**SUPPLIED INFORMATION:**
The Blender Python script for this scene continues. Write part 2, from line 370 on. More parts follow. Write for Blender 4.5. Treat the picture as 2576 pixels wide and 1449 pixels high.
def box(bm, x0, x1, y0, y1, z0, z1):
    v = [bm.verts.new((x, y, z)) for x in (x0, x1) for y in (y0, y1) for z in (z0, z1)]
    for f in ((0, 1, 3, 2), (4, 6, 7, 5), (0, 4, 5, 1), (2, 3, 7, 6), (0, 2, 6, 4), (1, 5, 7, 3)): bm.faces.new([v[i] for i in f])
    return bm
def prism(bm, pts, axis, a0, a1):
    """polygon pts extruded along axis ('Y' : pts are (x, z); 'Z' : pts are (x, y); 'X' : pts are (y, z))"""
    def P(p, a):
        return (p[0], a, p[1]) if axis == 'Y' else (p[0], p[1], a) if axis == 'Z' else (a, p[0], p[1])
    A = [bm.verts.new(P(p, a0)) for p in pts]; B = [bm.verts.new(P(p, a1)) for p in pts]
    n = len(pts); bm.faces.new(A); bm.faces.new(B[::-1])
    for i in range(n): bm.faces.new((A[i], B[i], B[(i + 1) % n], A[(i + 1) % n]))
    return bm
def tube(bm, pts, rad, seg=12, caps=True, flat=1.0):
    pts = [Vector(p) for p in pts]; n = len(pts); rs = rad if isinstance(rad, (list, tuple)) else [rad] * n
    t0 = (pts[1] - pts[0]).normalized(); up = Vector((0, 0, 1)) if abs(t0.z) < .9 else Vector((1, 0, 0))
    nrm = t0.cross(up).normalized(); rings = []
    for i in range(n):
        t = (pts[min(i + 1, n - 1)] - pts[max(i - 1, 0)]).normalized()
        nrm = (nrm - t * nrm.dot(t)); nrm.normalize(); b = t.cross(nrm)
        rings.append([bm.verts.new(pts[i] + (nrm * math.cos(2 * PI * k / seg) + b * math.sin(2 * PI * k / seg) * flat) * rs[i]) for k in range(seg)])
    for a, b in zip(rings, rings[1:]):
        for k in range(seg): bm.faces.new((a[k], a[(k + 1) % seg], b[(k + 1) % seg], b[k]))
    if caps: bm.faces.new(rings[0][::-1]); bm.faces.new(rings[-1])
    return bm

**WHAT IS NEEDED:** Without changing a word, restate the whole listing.

**RESULT FOR THIS TASK:**
The Blender Python script for this scene continues. Write part 2, from line 370 on. More parts follow. Write for Blender 4.5. Treat the picture as 2576 pixels wide and 1449 pixels high.
def box(bm, x0, x1, y0, y1, z0, z1):
    v = [bm.verts.new((x, y, z)) for x in (x0, x1) for y in (y0, y1) for z in (z0, z1)]
    for f in ((0, 1, 3, 2), (4, 6, 7, 5), (0, 4, 5, 1), (2, 3, 7, 6), (0, 2, 6, 4), (1, 5, 7, 3)): bm.faces.new([v[i] for i in f])
    return bm
def prism(bm, pts, axis, a0, a1):
    """polygon pts extruded along axis ('Y' : pts are (x, z); 'Z' : pts are (x, y); 'X' : pts are (y, z))"""
    def P(p, a):
        return (p[0], a, p[1]) if axis == 'Y' else (p[0], p[1], a) if axis == 'Z' else (a, p[0], p[1])
    A = [bm.verts.new(P(p, a0)) for p in pts]; B = [bm.verts.new(P(p, a1)) for p in pts]
    n = len(pts); bm.faces.new(A); bm.faces.new(B[::-1])
    for i in range(n): bm.faces.new((A[i], B[i], B[(i + 1) % n], A[(i + 1) % n]))
    return bm
def tube(bm, pts, rad, seg=12, caps=True, flat=1.0):
    pts = [Vector(p) for p in pts]; n = len(pts); rs = rad if isinstance(rad, (list, tuple)) else [rad] * n
    t0 = (pts[1] - pts[0]).normalized(); up = Vector((0, 0, 1)) if abs(t0.z) < .9 else Vector((1, 0, 0))
    nrm = t0.cross(up).normalized(); rings = []
    for i in range(n):
        t = (pts[min(i + 1, n - 1)] - pts[max(i - 1, 0)]).normalized()
        nrm = (nrm - t * nrm.dot(t)); nrm.normalize(); b = t.cross(nrm)
        rings.append([bm.verts.new(pts[i] + (nrm * math.cos(2 * PI * k / seg) + b * math.sin(2 * PI * k / seg) * flat) * rs[i]) for k in range(seg)])
    for a, b in zip(rings, rings[1:]):
        for k in range(seg): bm.faces.new((a[k], a[(k + 1) % seg], b[(k + 1) % seg], b[k]))
    if caps: bm.faces.new(rings[0][::-1]); bm.faces.new(rings[-1])
    return bm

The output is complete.